BEGIN INFORMATION PROVIDED
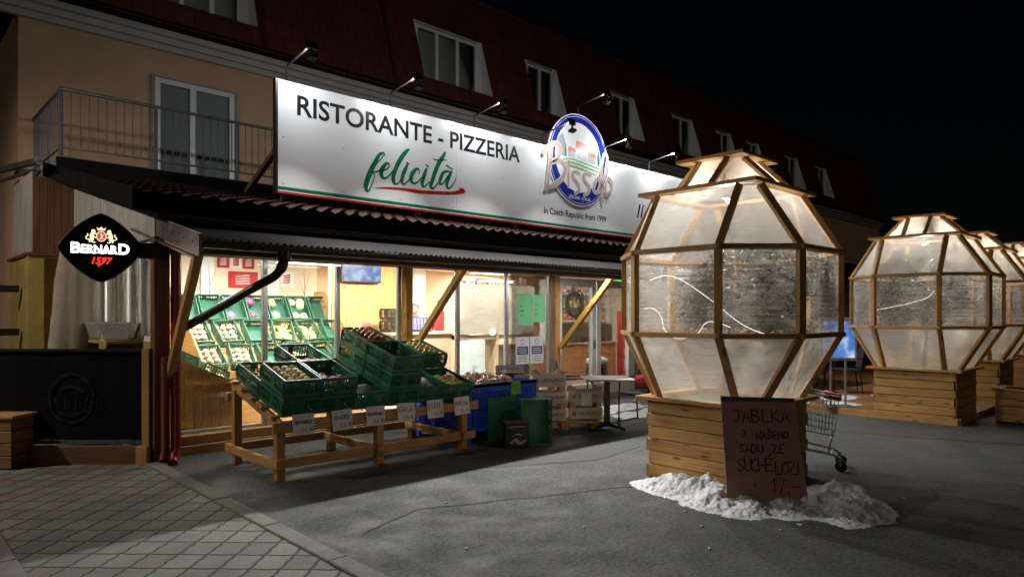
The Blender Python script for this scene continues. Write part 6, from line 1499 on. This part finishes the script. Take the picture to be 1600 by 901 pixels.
def shelving(name, loc, rz, ln, hts, lab, n, depth=.35, back=WHITEP):
    s2 = empty(name, loc, rz, lab, 'shelf'); mb = MB(); mb.span(0, ln, depth - .02, depth, 0, hts[-1] + .35); mb.build('back_panel', back, s2)
    mb = MB(); mb.span(-.03, 0, 0, depth, 0, hts[-1] + .35); mb.span(ln, ln + .03, 0, depth, 0, hts[-1] + .35); mb.build('side_panel', WHITEP, s2)
    M = Matrix.Translation(loc) @ Matrix.Rotation(rz, 4, 'Z')
    for h in hts:
        mb = MB(); mb.span(0, ln, 0, depth - .02, h - .025, h); mb.build('shelf_board', WHITEP, s2)
        for k in range(n):
            p = M @ Vector((.08 + k * (ln - .16) / max(1, n - 1), .12, h + .001)); pack(p.x, p.y, p.z, 'on the ' + lab.split(',')[0], 'goods on the ' + lab.split(',')[0])
shelving('goods_shelf', (13.3, 12.5, .1), 0, 2.5, (.5, .95, 1.35, 1.75, 2.1), 'white goods shelf behind the deli counter, full of packets', 13)
shelving('goods_shelf', (9.8, 14.15, .1), 0, 2.6, (.5, .95, 1.35, 1.75, 2.1), 'white goods shelf on the far back wall, full of packets', 13)
rs = empty('red_display', (13.75, 10.2, .1), rad(-20)); tag(rs, 'tall red display stand to the right of the deli counter', 'stand')
mb = MB(); mb.span(-.2, .2, 0, .3, 0, 1.6); mb.build('body', REDB, rs, bevel=.01); mb = MB(); [mb.span(-.17, .17, -.02, .0, .2 + k * .3, .40 + k * .3) for k in range(4)]; mb.build('pocket', PAPER, rs)
wb = empty('waste_bin', (10.95, 8.95, .1)); tag(wb, 'white bin with black bag just inside the right door leaf', 'bin')
mb = MB(); mb.lathe((0, 0, 0), [(.17, 0), (.22, .05), (.23, .4), (.21, .5)], 16); mb.build('bag', mat('black_bin_bag', (.012, .012, .012), .25, bump=1, bscale=14), wb, smooth_=True); mb = MB(); mb.lathe((0, 0, .5), [(.21, 0), (.24, .02), (.22, .10), (.12, .15), (.02, .16)], 16); mb.build('lid', WHITEP, wb, smooth_=True)
gs = empty('green_sign', (13.6, 10.55, 2.42)); tag(gs, 'small bright green price sign above the deli goods', 'sign'); mb = MB(); mb.span(-.28, .28, 0, .01, -.11, .11); mb.build('board', mat('bright_green_sign', (.05, .60, .10), .6), gs); hand('59', lambda a, b, t: (a, -.004, b), -.1, -.06, .12, .02, 1.1).build('lettering', INK, gs); mb = MB(); mb.cyl((0, .0, .11), (0, .0, .27), .004, 5); mb.build('hanger', STEEL, gs)
# pillars and shop bits behind the people
for x, y, l in ((9.75, 13.6, 'right'), (8.75, 13.3, 'left')):
    mb = MB(); mb.span(x - .16, x + .16, y - .16, y + .16, .1, 2.7); o = mb.build('pillar', WHITEP); tag(o, 'plain white square pillar inside the shop, %s one behind the two people' % l, 'pillar')
dk_ = MB(); dk_.span(9.62, 9.95, 12.2, 12.6, .1, 1.95); o = dk_.build('dark_cabinet', BLACKP, None, bevel=.01); tag(o, 'tall dark cabinet beside the person in red', 'cabinet'); mb = MB(); mb.span(9.63, 9.94, 12.19, 12.2, .5, .52); mb.build('handle', STEEL, o)
# ------------------------------------------------------------------ two people behind the counter
def person(loc, rz, h, jac, hat, label):
    root = empty('person', loc, rz, label, 'person'); k = h / 1.75
    V = [(0, 0, .95, .15), (0, .0, 1.15, .145), (0, 0, 1.38, .17), (0, 0, 1.50, .062), (0, -.01, 1.57, .055),
         (.19, 0, 1.40, .065), (.25, .02, 1.14, .05), (.20, -.20, 1.02, .038), (.16, -.28, 1.02, .03),
         (-.19, 0, 1.40, .065), (-.25, .02, 1.14, .05), (-.20, -.20, 1.02, .038), (-.16, -.28, 1.02, .03),
         (.095, 0, .86, .10), (.10, -.01, .48, .068), (.10, .02, .09, .045), (.10, -.12, .04, .038),
         (-.095, 0, .86, .10), (-.10, -.01, .48, .068), (-.10, .02, .09, .045), (-.10, -.12, .04, .038)]
    E = [(0, 1), (1, 2), (2, 3), (3, 4), (2, 5), (5, 6), (6, 7), (7, 8), (2, 9), (9, 10), (10, 11), (11, 12), (0, 13), (13, 14), (14, 15), (15, 16), (0, 17), (17, 18), (18, 19), (19, 20)]
    me = bpy.data.meshes.new('body'); me.from_pydata([(v[0] * k, v[1] * k, v[2] * k) for v in V], E, []); ob = bpy.data.objects.new('body', me); COL.objects.link(ob)
    md = ob.modifiers.new('skin', 'SKIN'); ob.modifiers.new('sub', 'SUBSURF').levels = 1
    for i, v in enumerate(V): me.skin_vertices[0].data[i].radius = (v[3] * k, v[3] * k * (.72 if i in (1, 2) else 1))
    me.skin_vertices[0].data[0].use_root = True
    dg = bpy.context.evaluated_depsgraph_get(); m2 = bpy.data.meshes.new_from_object(ob.evaluated_get(dg)); bpy.data.objects.remove(ob)
    # head joined to the same mesh
    bm = bmesh.new(); bm.from_mesh(m2)
    hv = bmesh.ops.create_uvsphere(bm, u_segments=16, v_segments=12, radius=.105 * k)['verts']
    for v in hv:
        z = v.co.z / (.105 * k); v.co.x *= .80 - (.16 if z < -.3 else 0) * (-z); v.co.y *= .95; v.co.z *= 1.18
        if v.co.y < -.07 * k and abs(v.co.x) < .02 * k and -.03 * k < v.co.z < .02 * k: v.co.y -= .02 * k
        v.co += Vector((0, -.015 * k, 1.645 * k))
    bm.to_mesh(m2); bm.free()
    for mm in (DARKT, jac, SKIN): m2.materials.append(mm)
    for p in m2.polygons:
        z, x, y = p.center.z / k, p.center.x, p.center.y
        p.material_index = 2 if z > 1.53 or (z < 1.08 and y < -.235 * k and z > .9) else 1 if z > .84 else 0
        p.use_smooth = True
    b = bpy.data.objects.new('body', m2); COL.objects.link(b); b.parent = root
    mb = MB(); mb.lathe((0, .0, 1.66 * k), [(.098 * k, 0), (.104 * k, .03), (.095 * k, .08), (.06 * k, .115), (.01, .125)], 16); mb.build('hat' if hat is GHAT else 'hair', hat, root, smooth_=True)
    mb = MB()
    for s2 in (-1, 1): mb.ball((s2 * .033 * k, -.108 * k, 1.665 * k), .011 * k, n=6)
    mb.build('eyes', INK, root)
    mb = MB(); mb.ribbon([(-.025, 1.60 * k, .006), (.025, 1.60 * k, .006)], lambda a, b, t: (a, -.104 * k, b), 0, 1); mb.build('mouth', REDP, root)
person((8.35, 11.7, .1), rad(-35), 1.72, GREYJ, GHAT, 'person in grey jacket and grey knit hat behind the checkout counter')
person((9.22, 11.9, .1), rad(-60), 1.82, REDJ, HAIR, 'person in red jacket with dark hair, right of the one in grey')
END INFORMATION PROVIDED
REQUIREMENTS → Return the material word for word. Pictures are not part of the copy.

COMPLETE OUTPUT →
The Blender Python script for this scene continues. Write part 6, from line 1499 on. This part finishes the script. Take the picture to be 1600 by 901 pixels.
def shelving(name, loc, rz, ln, hts, lab, n, depth=.35, back=WHITEP):
    s2 = empty(name, loc, rz, lab, 'shelf'); mb = MB(); mb.span(0, ln, depth - .02, depth, 0, hts[-1] + .35); mb.build('back_panel', back, s2)
    mb = MB(); mb.span(-.03, 0, 0, depth, 0, hts[-1] + .35); mb.span(ln, ln + .03, 0, depth, 0, hts[-1] + .35); mb.build('side_panel', WHITEP, s2)
    M = Matrix.Translation(loc) @ Matrix.Rotation(rz, 4, 'Z')
    for h in hts:
        mb = MB(); mb.span(0, ln, 0, depth - .02, h - .025, h); mb.build('shelf_board', WHITEP, s2)
        for k in range(n):
            p = M @ Vector((.08 + k * (ln - .16) / max(1, n - 1), .12, h + .001)); pack(p.x, p.y, p.z, 'on the ' + lab.split(',')[0], 'goods on the ' + lab.split(',')[0])
shelving('goods_shelf', (13.3, 12.5, .1), 0, 2.5, (.5, .95, 1.35, 1.75, 2.1), 'white goods shelf behind the deli counter, full of packets', 13)
shelving('goods_shelf', (9.8, 14.15, .1), 0, 2.6, (.5, .95, 1.35, 1.75, 2.1), 'white goods shelf on the far back wall, full of packets', 13)
rs = empty('red_display', (13.75, 10.2, .1), rad(-20)); tag(rs, 'tall red display stand to the right of the deli counter', 'stand')
mb = MB(); mb.span(-.2, .2, 0, .3, 0, 1.6); mb.build('body', REDB, rs, bevel=.01); mb = MB(); [mb.span(-.17, .17, -.02, .0, .2 + k * .3, .40 + k * .3) for k in range(4)]; mb.build('pocket', PAPER, rs)
wb = empty('waste_bin', (10.95, 8.95, .1)); tag(wb, 'white bin with black bag just inside the right door leaf', 'bin')
mb = MB(); mb.lathe((0, 0, 0), [(.17, 0), (.22, .05), (.23, .4), (.21, .5)], 16); mb.build('bag', mat('black_bin_bag', (.012, .012, .012), .25, bump=1, bscale=14), wb, smooth_=True); mb = MB(); mb.lathe((0, 0, .5), [(.21, 0), (.24, .02), (.22, .10), (.12, .15), (.02, .16)], 16); mb.build('lid', WHITEP, wb, smooth_=True)
gs = empty('green_sign', (13.6, 10.55, 2.42)); tag(gs, 'small bright green price sign above the deli goods', 'sign'); mb = MB(); mb.span(-.28, .28, 0, .01, -.11, .11); mb.build('board', mat('bright_green_sign', (.05, .60, .10), .6), gs); hand('59', lambda a, b, t: (a, -.004, b), -.1, -.06, .12, .02, 1.1).build('lettering', INK, gs); mb = MB(); mb.cyl((0, .0, .11), (0, .0, .27), .004, 5); mb.build('hanger', STEEL, gs)
# pillars and shop bits behind the people
for x, y, l in ((9.75, 13.6, 'right'), (8.75, 13.3, 'left')):
    mb = MB(); mb.span(x - .16, x + .16, y - .16, y + .16, .1, 2.7); o = mb.build('pillar', WHITEP); tag(o, 'plain white square pillar inside the shop, %s one behind the two people' % l, 'pillar')
dk_ = MB(); dk_.span(9.62, 9.95, 12.2, 12.6, .1, 1.95); o = dk_.build('dark_cabinet', BLACKP, None, bevel=.01); tag(o, 'tall dark cabinet beside the person in red', 'cabinet'); mb = MB(); mb.span(9.63, 9.94, 12.19, 12.2, .5, .52); mb.build('handle', STEEL, o)
# ------------------------------------------------------------------ two people behind the counter
def person(loc, rz, h, jac, hat, label):
    root = empty('person', loc, rz, label, 'person'); k = h / 1.75
    V = [(0, 0, .95, .15), (0, .0, 1.15, .145), (0, 0, 1.38, .17), (0, 0, 1.50, .062), (0, -.01, 1.57, .055),
         (.19, 0, 1.40, .065), (.25, .02, 1.14, .05), (.20, -.20, 1.02, .038), (.16, -.28, 1.02, .03),
         (-.19, 0, 1.40, .065), (-.25, .02, 1.14, .05), (-.20, -.20, 1.02, .038), (-.16, -.28, 1.02, .03),
         (.095, 0, .86, .10), (.10, -.01, .48, .068), (.10, .02, .09, .045), (.10, -.12, .04, .038),
         (-.095, 0, .86, .10), (-.10, -.01, .48, .068), (-.10, .02, .09, .045), (-.10, -.12, .04, .038)]
    E = [(0, 1), (1, 2), (2, 3), (3, 4), (2, 5), (5, 6), (6, 7), (7, 8), (2, 9), (9, 10), (10, 11), (11, 12), (0, 13), (13, 14), (14, 15), (15, 16), (0, 17), (17, 18), (18, 19), (19, 20)]
    me = bpy.data.meshes.new('body'); me.from_pydata([(v[0] * k, v[1] * k, v[2] * k) for v in V], E, []); ob = bpy.data.objects.new('body', me); COL.objects.link(ob)
    md = ob.modifiers.new('skin', 'SKIN'); ob.modifiers.new('sub', 'SUBSURF').levels = 1
    for i, v in enumerate(V): me.skin_vertices[0].data[i].radius = (v[3] * k, v[3] * k * (.72 if i in (1, 2) else 1))
    me.skin_vertices[0].data[0].use_root = True
    dg = bpy.context.evaluated_depsgraph_get(); m2 = bpy.data.meshes.new_from_object(ob.evaluated_get(dg)); bpy.data.objects.remove(ob)
    # head joined to the same mesh
    bm = bmesh.new(); bm.from_mesh(m2)
    hv = bmesh.ops.create_uvsphere(bm, u_segments=16, v_segments=12, radius=.105 * k)['verts']
    for v in hv:
        z = v.co.z / (.105 * k); v.co.x *= .80 - (.16 if z < -.3 else 0) * (-z); v.co.y *= .95; v.co.z *= 1.18
        if v.co.y < -.07 * k and abs(v.co.x) < .02 * k and -.03 * k < v.co.z < .02 * k: v.co.y -= .02 * k
        v.co += Vector((0, -.015 * k, 1.645 * k))
    bm.to_mesh(m2); bm.free()
    for mm in (DARKT, jac, SKIN): m2.materials.append(mm)
    for p in m2.polygons:
        z, x, y = p.center.z / k, p.center.x, p.center.y
        p.material_index = 2 if z > 1.53 or (z < 1.08 and y < -.235 * k and z > .9) else 1 if z > .84 else 0
        p.use_smooth = True
    b = bpy.data.objects.new('body', m2); COL.objects.link(b); b.parent = root
    mb = MB(); mb.lathe((0, .0, 1.66 * k), [(.098 * k, 0), (.104 * k, .03), (.095 * k, .08), (.06 * k, .115), (.01, .125)], 16); mb.build('hat' if hat is GHAT else 'hair', hat, root, smooth_=True)
    mb = MB()
    for s2 in (-1, 1): mb.ball((s2 * .033 * k, -.108 * k, 1.665 * k), .011 * k, n=6)
    mb.build('eyes', INK, root)
    mb = MB(); mb.ribbon([(-.025, 1.60 * k, .006), (.025, 1.60 * k, .006)], lambda a, b, t: (a, -.104 * k, b), 0, 1); mb.build('mouth', REDP, root)
person((8.35, 11.7, .1), rad(-35), 1.72, GREYJ, GHAT, 'person in grey jacket and grey knit hat behind the checkout counter')
person((9.22, 11.9, .1), rad(-60), 1.82, REDJ, HAIR, 'person in red jacket with dark hair, right of the one in grey')